Majoor still conducts her workshops. “The difference,” she says, “is my workshop is not intended to be funny. It is not something I allow for a laugh or just a photo. It is educational, informative. It shows people what it is like, how it works, whether they feel they could ever do it.”

Majoor says no one protects the rights of professional sex workers, and she is now changing the focus of her information centre from a small museum – it was previously furnished like a working window room – to more of a gathering place with small tables, like a cafe, that she will call the Action and Study Center for Sex Workers’ Rights.


Hard game
"The government here and in the EU Parliament say they want to help us, but I feel they play with us, that they don't care about us, and they just want us to go away," she says.

“At the moment, we are working with a little group to help the girls with tax problems.
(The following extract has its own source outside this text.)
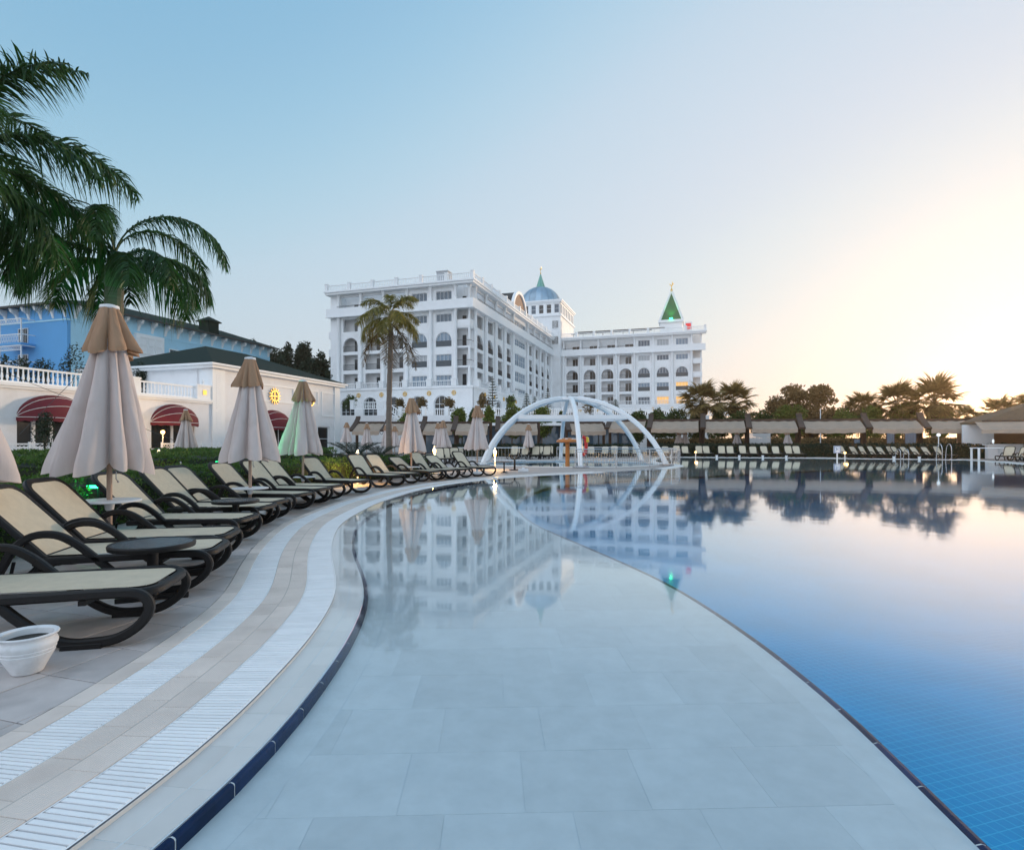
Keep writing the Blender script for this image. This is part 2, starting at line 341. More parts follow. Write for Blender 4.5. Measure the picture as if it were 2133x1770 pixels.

Tax people are playing a hard game against sex workers, giving them big fines for administration mistakes. I want to help educate the girls to avoid that.”

Majoor does not want to form an official city organisation, but she want to be an advocate for the girls. “They come to me and tell me their problems,” she says, “because they want to talk and because they think I’m good at it.”

For example, last year the organisation Loesje, which spreads various messages using posters and bumper stickers, began putting signs in the red-light district such as, “Was that a wink, or a cry for help?” Mariska responded, at the request of local sex workers, by producing stickers that read, “My body is my business” and were signed “Poesje”, the Dutch word for little cat. “What I find is that advocacy works, and it’s something I’m really excited about,” Majoor says.

Majoor appreciates the role of prevention to help girls avoid sex work, but says the measures currently proposed won’t work. “I know not everyone is working because they want to – some only do it because they need the money for a better future, because they have a family, they need to survive,” she says. “If you want to protect that group – if you feel sad for them – help them out by giving them an education, a job, food. If you cannot help them out, let them do the thing they choose to do to make life better for themselves.”